You can count the number of people around the league who believe him on one hand. There’s a good chance Love is still on the Cavaliers at the end of this season, but that’s more about him being in the first year of a four-year, $120 million contract extension than it is Cleveland’s willingness to trade him (or interest from other teams, if money was not an issue). The Cavaliers are rebuilding, and if they can get young players and picks for Love, they have to consider it.

With Portland off to a slow start, and Love growing up in the Pacific Northwest, that rumor has floated around. There are others. Love is just trying to ignore them and play ball, he told Arash Markazi of the Los Angeles Times.

“I know there’s talk about me possibly being the missing piece somewhere,” Love said. “There’s been constant chatter since I signed that I could be traded. It’s one of those things where I’m going to keep doing right by the team, by Cleveland and by the organization. If my number is called, so be it, but I’m going to stay true to my commitment and let the chips fall where they may.”

Love, who has been open in recent years about his struggles with anxiety and mental health, said dealing with the trade rumors that constantly swirl around him can be a challenge on that front.

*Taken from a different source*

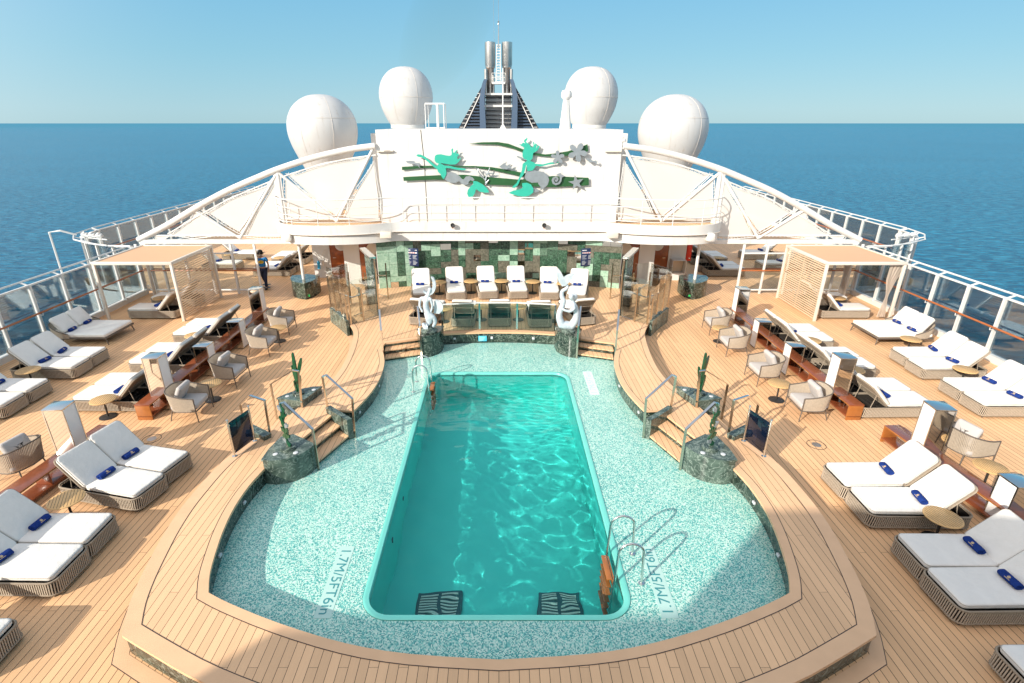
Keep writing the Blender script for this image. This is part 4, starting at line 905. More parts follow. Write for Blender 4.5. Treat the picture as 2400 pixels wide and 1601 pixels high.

“A big aspect of mental health is just staying in the present but it’s so hard,” he said. “You have to try to not get too far ahead of yourself or get worked up. You can get that anxious feeling or fear for the future, but you have to try to stay focused on getting better and let things work out the way they should.”

Kevin Love has played well to start the season, averaging 18.3 points and 11.3 rebounds a game, shooting a respectable 34.7 percent from three. He could help a lot of teams, particularly ones in the West who want to be in the mix for a ring but who look at the Lakers and Clippers and think, “we have to get better fast.”

The rumors around Love are just going to get louder the closer and closer we get to the trade deadline. Love will have to do a lot of work to tune all that out.